***** Dataset content

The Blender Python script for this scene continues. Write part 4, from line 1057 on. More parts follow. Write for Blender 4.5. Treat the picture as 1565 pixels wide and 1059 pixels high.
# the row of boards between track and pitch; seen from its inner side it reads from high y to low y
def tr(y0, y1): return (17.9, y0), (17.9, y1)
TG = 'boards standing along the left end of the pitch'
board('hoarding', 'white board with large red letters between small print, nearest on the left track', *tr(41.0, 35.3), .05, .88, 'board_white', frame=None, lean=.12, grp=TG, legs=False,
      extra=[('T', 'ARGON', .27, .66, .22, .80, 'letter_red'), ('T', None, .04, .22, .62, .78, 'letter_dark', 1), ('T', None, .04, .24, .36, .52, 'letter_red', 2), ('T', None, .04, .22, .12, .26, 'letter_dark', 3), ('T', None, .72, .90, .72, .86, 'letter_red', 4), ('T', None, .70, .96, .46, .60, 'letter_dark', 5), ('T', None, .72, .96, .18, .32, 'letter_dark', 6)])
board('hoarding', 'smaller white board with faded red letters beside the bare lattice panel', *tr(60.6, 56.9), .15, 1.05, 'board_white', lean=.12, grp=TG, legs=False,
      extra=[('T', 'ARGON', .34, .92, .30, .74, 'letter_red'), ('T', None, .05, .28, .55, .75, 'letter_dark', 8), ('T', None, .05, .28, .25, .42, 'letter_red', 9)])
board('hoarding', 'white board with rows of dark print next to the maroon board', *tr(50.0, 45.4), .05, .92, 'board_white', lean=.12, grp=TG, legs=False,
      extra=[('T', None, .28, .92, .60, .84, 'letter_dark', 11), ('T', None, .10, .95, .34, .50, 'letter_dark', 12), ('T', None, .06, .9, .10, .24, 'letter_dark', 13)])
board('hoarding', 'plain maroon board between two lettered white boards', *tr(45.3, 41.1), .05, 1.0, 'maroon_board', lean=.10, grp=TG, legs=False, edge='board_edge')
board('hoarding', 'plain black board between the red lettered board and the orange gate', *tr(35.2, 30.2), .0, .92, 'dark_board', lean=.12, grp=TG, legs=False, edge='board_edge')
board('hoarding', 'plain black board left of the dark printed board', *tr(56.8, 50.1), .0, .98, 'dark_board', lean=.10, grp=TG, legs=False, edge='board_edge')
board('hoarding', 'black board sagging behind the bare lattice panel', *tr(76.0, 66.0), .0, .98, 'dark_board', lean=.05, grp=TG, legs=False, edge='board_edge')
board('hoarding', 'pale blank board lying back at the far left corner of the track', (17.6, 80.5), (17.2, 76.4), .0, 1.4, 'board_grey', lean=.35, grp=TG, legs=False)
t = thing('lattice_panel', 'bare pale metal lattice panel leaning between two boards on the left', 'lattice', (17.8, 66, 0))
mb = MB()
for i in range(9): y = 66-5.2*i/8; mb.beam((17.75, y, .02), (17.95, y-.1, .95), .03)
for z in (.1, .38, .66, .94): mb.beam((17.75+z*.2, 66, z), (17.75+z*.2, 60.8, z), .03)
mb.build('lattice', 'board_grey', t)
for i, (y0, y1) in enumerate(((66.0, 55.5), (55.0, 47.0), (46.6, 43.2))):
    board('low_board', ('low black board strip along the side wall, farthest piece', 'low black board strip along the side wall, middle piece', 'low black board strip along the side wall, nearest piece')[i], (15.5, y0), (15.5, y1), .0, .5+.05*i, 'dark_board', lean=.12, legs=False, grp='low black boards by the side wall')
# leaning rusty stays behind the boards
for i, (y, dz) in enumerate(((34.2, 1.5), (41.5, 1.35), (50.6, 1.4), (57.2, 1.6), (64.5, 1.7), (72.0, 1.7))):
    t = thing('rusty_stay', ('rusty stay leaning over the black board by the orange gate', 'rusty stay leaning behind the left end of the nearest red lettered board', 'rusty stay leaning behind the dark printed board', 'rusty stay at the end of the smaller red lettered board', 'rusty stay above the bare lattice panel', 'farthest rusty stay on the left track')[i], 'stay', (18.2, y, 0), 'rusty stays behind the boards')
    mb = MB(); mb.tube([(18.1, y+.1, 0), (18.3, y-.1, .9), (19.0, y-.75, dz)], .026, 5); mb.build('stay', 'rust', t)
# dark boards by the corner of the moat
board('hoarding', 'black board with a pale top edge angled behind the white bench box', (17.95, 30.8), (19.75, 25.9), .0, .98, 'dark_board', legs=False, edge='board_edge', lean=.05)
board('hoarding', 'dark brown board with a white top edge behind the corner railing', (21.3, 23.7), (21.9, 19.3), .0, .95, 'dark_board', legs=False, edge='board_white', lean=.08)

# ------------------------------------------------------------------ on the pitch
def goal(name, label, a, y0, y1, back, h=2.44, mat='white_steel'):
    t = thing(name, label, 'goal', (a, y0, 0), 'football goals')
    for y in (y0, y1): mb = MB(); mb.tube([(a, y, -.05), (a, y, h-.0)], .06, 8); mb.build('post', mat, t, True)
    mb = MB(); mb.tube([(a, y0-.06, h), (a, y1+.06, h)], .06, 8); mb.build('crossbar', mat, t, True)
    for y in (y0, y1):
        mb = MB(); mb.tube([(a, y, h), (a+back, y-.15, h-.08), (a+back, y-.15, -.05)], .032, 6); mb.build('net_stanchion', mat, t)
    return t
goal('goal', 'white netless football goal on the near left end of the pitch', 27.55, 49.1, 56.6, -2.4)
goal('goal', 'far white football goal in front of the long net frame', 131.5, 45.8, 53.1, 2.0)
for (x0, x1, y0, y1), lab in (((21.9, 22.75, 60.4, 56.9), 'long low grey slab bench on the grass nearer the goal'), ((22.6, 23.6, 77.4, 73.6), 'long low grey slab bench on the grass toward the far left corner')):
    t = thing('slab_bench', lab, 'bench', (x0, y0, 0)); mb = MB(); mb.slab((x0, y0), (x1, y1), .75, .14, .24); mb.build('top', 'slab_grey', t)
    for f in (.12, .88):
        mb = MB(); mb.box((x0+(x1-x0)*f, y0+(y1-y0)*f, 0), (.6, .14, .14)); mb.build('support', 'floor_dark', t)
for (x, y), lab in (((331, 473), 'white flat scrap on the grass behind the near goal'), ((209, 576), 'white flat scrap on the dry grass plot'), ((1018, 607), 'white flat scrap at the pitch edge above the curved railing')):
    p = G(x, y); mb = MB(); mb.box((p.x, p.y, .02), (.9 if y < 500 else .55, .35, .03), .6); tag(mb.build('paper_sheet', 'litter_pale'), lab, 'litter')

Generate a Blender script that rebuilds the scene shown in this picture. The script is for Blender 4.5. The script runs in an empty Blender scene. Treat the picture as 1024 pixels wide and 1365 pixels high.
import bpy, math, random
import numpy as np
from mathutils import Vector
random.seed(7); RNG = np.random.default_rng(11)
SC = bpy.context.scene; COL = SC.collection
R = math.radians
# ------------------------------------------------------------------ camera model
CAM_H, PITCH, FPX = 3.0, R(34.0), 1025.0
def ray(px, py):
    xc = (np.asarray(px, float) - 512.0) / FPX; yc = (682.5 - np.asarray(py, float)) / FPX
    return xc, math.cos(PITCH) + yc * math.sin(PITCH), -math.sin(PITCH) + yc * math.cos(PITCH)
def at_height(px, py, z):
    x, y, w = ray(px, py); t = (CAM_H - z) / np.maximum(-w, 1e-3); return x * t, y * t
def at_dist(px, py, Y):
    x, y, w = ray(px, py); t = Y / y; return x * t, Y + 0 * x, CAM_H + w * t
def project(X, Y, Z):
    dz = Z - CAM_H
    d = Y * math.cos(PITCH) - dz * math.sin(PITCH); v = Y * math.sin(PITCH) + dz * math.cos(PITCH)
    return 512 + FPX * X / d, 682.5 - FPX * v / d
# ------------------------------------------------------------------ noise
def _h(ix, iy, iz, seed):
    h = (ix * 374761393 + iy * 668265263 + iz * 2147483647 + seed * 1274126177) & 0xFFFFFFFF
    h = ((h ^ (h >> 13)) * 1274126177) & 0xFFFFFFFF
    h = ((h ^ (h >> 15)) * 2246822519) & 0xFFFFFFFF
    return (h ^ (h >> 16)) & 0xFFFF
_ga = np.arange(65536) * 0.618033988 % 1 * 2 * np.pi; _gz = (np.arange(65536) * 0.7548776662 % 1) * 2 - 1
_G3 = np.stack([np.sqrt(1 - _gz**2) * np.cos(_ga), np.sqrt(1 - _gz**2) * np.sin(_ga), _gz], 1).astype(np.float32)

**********

Stated exercise: Find "Generate a Blender" in the data above, then repeat that line and all lines after it exactly, ending with the final line.

Solution to the problem:
Generate a Blender script that rebuilds the scene shown in this picture. The script is for Blender 4.5. The script runs in an empty Blender scene. Treat the picture as 1024 pixels wide and 1365 pixels high.
import bpy, math, random
import numpy as np
from mathutils import Vector
random.seed(7); RNG = np.random.default_rng(11)
SC = bpy.context.scene; COL = SC.collection
R = math.radians
# ------------------------------------------------------------------ camera model
CAM_H, PITCH, FPX = 3.0, R(34.0), 1025.0
def ray(px, py):
    xc = (np.asarray(px, float) - 512.0) / FPX; yc = (682.5 - np.asarray(py, float)) / FPX
    return xc, math.cos(PITCH) + yc * math.sin(PITCH), -math.sin(PITCH) + yc * math.cos(PITCH)
def at_height(px, py, z):
    x, y, w = ray(px, py); t = (CAM_H - z) / np.maximum(-w, 1e-3); return x * t, y * t
def at_dist(px, py, Y):
    x, y, w = ray(px, py); t = Y / y; return x * t, Y + 0 * x, CAM_H + w * t
def project(X, Y, Z):
    dz = Z - CAM_H
    d = Y * math.cos(PITCH) - dz * math.sin(PITCH); v = Y * math.sin(PITCH) + dz * math.cos(PITCH)
    return 512 + FPX * X / d, 682.5 - FPX * v / d
# ------------------------------------------------------------------ noise
def _h(ix, iy, iz, seed):
    h = (ix * 374761393 + iy * 668265263 + iz * 2147483647 + seed * 1274126177) & 0xFFFFFFFF
    h = ((h ^ (h >> 13)) * 1274126177) & 0xFFFFFFFF
    h = ((h ^ (h >> 15)) * 2246822519) & 0xFFFFFFFF
    return (h ^ (h >> 16)) & 0xFFFF
_ga = np.arange(65536) * 0.618033988 % 1 * 2 * np.pi; _gz = (np.arange(65536) * 0.7548776662 % 1) * 2 - 1
_G3 = np.stack([np.sqrt(1 - _gz**2) * np.cos(_ga), np.sqrt(1 - _gz**2) * np.sin(_ga), _gz], 1).astype(np.float32)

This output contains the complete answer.